Emmanuel Combe a publié le 22 Février 2023 une chronique dans L’Opinion sur l’actionnariat salarié.
Tous actionnaires salariés ? oui, mais
En ces temps d’inquiétude sur le pouvoir d’achat, la (bonne) nouvelle n’est pas passée inaperçue : 1000 salariés de La Redoute ont reçu chacun la modique somme de 100 000 euros, suite au rachat de leurs actions. Ces salariés ont pris le risque d’investir quelques centaines d’euros en 2014, alors que l’entreprise était moribonde, en faisant le pari de son redressement. C’est ce pari réussi qui est aujourd’hui récompensé.
L’idée d’associer les salariés au capital suscite de prime abord la sympathie, dans la mesure où elle incarne une forme de « démocratie économique » ; pour autant, elle apparaît assez ambivalente d’un point de vue théorique.
Commençons par les aspects les plus positifs. En premier lieu, comme le souligne la célèbre « théorie de l’agence », l’actionnariat salarié permet d’aligner l’intérêt des salariés avec celui des actionnaires : les salariés sont incités à être plus productifs et à rester plus longtemps dans l’entreprise puisqu’ils vont récupérer une partie de la valeur additionnelle créée, sous la forme de dividendes et de plus-values.
En second lieu, la participation au capital permet aux salariés de s’assurer que les décisions de l’entreprise vont aussi dans le sens d’une valorisation de leur capital spécifique, à savoir leur capital humain, par exemple en investissant dans la formation continue.

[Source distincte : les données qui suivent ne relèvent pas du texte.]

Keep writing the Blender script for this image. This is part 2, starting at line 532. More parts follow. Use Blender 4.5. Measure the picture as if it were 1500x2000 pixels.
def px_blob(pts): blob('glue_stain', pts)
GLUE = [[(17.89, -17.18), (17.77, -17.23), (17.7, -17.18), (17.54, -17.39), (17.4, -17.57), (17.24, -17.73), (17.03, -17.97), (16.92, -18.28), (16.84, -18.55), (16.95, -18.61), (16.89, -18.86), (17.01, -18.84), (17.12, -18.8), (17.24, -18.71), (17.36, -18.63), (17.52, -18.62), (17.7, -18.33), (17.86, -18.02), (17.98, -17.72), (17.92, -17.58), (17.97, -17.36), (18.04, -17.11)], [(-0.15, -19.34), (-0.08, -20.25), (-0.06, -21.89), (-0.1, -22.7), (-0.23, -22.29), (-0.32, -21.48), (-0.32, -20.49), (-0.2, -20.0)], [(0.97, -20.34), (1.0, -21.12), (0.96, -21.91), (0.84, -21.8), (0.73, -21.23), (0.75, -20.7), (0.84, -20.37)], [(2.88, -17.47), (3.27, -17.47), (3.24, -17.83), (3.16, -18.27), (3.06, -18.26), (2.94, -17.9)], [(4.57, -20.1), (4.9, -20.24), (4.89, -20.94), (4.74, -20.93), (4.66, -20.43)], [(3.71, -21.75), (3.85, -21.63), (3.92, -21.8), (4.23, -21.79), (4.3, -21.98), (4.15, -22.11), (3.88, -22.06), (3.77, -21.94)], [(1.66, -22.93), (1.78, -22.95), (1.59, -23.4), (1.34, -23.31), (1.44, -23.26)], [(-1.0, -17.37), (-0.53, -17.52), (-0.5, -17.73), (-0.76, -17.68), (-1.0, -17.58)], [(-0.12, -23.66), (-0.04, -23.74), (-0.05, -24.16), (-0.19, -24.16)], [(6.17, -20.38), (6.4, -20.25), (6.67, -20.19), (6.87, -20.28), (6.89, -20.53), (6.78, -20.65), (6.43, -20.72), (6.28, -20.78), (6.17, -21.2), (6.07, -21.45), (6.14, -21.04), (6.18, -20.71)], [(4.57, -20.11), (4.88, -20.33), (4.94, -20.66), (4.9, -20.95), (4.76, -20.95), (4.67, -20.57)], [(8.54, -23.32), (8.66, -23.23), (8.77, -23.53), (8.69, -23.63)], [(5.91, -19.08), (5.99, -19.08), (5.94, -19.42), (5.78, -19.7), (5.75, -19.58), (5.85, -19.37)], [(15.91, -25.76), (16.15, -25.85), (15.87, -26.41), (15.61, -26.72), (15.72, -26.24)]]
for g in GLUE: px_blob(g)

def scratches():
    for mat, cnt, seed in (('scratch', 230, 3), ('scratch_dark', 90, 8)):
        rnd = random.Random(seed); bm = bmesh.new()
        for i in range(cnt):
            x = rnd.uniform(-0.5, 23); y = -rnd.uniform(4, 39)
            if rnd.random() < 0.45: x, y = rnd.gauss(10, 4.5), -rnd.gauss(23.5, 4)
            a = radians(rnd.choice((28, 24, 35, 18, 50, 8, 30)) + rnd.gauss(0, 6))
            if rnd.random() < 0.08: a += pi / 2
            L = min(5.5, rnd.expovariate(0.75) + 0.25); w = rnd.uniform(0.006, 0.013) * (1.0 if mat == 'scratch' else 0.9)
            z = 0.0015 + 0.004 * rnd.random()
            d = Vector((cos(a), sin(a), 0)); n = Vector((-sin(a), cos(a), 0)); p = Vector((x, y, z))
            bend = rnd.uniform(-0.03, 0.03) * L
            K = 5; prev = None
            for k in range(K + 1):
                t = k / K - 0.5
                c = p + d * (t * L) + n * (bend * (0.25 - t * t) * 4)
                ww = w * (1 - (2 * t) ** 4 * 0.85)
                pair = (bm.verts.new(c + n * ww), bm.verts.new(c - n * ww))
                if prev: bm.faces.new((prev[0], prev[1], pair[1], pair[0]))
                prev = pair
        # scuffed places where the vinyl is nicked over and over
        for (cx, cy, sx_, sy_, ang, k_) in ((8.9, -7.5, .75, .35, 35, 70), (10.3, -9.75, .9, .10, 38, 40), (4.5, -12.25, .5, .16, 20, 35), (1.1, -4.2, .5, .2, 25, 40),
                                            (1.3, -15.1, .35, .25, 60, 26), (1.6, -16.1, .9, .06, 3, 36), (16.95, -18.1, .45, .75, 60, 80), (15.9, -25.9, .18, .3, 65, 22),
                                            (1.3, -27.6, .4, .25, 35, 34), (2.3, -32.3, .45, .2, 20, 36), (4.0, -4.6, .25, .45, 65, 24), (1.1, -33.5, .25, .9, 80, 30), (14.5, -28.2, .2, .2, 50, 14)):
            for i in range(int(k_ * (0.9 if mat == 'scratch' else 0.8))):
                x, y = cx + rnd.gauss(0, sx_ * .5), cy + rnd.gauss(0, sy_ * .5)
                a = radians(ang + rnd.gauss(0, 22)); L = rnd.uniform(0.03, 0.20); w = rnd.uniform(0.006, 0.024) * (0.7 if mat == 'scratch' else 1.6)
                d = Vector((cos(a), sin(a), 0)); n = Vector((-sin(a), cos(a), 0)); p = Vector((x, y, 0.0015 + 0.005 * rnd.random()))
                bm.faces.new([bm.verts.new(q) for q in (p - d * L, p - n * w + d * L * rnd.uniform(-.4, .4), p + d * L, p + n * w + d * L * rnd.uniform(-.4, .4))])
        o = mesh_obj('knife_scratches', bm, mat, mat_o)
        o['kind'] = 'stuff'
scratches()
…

Enfin, lorsqu’ils siègent dans les instances de gouvernance, les salariés peuvent jouer un rôle précieux d’information des actionnaires sur la stratégie des dirigeants, dans la mesure où ils sont quotidiennement à leur contact. Ils peuvent par exemple les informer de décisions aventureuses qui iraient à l’encontre de la valeur de l’entreprise à long terme.
Les études empiriques penchent majoritairement en faveur des bienfaits de l’actionnariat salarié sur la performance de l’entreprise
Efficacité. A contrario, l’actionnariat salarié peut avoir des effets négatifs sur l’efficacité de l’entreprise. Tout d’abord, comme leur horizon temporel au sein de l’entreprise est limité – en particulier chez les plus diplômés, qui changent souvent de job –, on peut craindre que les salariés actionnaires ne privilégient des investissements de court terme.
En second lieu, ils peuvent adopter un comportement dit de « hold up », consistant à orienter la politique de l’entreprise vers des hausses de salaires, au détriment d’autres investissements. En troisième lieu, les actionnaires salariés peuvent faire alliance avec les dirigeants, contre l’intérêt même des actionnaires ; ils peuvent s’accorder par exemple sur des avantages monétaires ou non monétaires, en échange d’un soutien indéfectible au dirigeant en cas d’OPA hostile, comme le montre la « théorie de l’enracinement ».
Face à cette absence de consensus théorique sur l’actionnariat salarié, que montrent les études empiriques ? Elles penchent majoritairement en faveur des bienfaits de l’actionnariat salarié – notamment lorsque les salariés sont présents dans les conseils d’administration et lorsque leur participation au capital reste inférieure à 5% – sur la performance de l’entreprise. L’enjeu est alors de démocratiser davantage ce levier, pour qu’il se diffuse à l’ensemble des entreprises et ne reste plus l’apanage des seuls grands groupes.
Mais il faut également s’assurer que les salariés soient clairement informés des risques qu’ils prennent. En effet, inciter les salariés à investir dans le capital de leur propre entreprise revient à leur faire prendre un double risque : en cas de faillite, ils auront non seulement perdu leur job mais aussi une partie de… leur épargne !
Emmanuel Combe est Professeur à l’université de Paris 1 et à Skema Business School.